A esa naturaleza que todas las
cosas ordena (“natura daedala rerum”) y que rige el mundo conforme a ella,
parece faltarle en ocasiones una pieza en su engranaje, un motivo superior totalmente
estructurado y coherente que incluya al hombre y sus acciones. No obstante, ese
caos, esa conducta tan pasional y desastrosa que el ser humano adopta ante el
mundo -generando un constante conflicto en su constitución como sociedad- por
mal que nos pese corresponde también a la naturaleza, al igual que frente al
armonioso río o al inofensivo pájaro cantor coexiste en oposición el tigre
amenazante y sin piedad acechando a su presa. En la naturaleza, sin embargo,
todo es como es, todo fluye integrándose, aceptándose, incluso la muerte. Pero
el hombre sufre, se apega a aquello que le produce dolor –se resiste a lo que
ha de ser- y ese rechazo genera sus males. La muerte es el primer trauma de la
consciencia, aquello cuya aceptación supone la sabiduría (alcanzada por pocos)

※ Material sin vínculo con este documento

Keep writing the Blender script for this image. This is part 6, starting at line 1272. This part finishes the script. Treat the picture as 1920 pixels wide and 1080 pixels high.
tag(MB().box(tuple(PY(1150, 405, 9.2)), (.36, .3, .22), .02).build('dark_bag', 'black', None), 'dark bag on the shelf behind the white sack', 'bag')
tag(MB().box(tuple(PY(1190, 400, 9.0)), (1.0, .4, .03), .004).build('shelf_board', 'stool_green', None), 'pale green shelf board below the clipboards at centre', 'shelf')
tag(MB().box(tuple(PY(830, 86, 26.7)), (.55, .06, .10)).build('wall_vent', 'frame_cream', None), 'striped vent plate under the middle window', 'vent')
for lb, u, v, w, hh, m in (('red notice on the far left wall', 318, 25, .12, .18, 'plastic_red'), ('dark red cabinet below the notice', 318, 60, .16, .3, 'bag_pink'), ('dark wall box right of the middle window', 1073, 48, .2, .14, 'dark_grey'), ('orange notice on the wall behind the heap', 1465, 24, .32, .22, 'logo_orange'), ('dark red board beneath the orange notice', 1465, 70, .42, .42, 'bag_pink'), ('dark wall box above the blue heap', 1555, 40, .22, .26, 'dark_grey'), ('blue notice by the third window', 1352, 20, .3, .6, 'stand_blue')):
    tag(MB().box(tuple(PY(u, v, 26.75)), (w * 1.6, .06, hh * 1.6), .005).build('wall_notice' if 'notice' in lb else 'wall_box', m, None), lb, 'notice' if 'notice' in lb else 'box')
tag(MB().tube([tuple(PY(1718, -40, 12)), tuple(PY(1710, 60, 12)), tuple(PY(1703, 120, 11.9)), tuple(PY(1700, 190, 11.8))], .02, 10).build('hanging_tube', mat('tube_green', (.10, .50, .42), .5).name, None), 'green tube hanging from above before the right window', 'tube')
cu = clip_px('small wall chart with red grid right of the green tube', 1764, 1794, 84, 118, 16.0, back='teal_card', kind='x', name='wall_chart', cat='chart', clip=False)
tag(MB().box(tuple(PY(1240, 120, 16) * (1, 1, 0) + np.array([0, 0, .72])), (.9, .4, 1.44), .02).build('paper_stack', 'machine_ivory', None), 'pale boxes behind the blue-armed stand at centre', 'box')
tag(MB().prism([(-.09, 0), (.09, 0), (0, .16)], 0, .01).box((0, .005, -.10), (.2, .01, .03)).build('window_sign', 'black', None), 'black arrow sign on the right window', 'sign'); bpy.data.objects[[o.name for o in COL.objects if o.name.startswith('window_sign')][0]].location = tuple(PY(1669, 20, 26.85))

y su resistencia a ella el sufrimiento, el inevitable sufrimiento. Toda una
vida en torno a este tema, el aprendizaje fundamental que plantea cualquier
biografía.
Si observamos al hombre en
perspectiva tenemos la visión de la sociedad, esa conjunción de identidades, de
problemas aislados y en intercomunicación constante, así como células o
neuronas de un sistema complejo y enérgico, en continuo movimiento. Esta
complejidad se revela –por ejemplo- en la imposibilidad de la predicción (tal
que la “incertidumbre” de Heisenberg). Ni la ciencia, tan exacta en sus
dominios lógicos, puede avistar qué será del hombre, hacia dónde va, o lo que
es más difícil de contestar: y para qué su viaje. Preguntas más propias de la
metafísica o de la teleología, pero que imponen una necesidad de exactitud, de
claridad y de verdad, de ciencia (en su sentido más propio: saber). Este saber
es la gran empresa humana, y su campo de actuación es la vida misma: el
incesante segundo que la vida entrega a nuestros sentidos y cogniciones. La
vida es sentida, observada, interpretada; pero nunca podremos decir que es
sabida totalmente, descubierta, tal que una obra terminada. Pues todo instante
abre una puerta de posibilidades y nuevos desafíos a la intuición y a la inteligencia.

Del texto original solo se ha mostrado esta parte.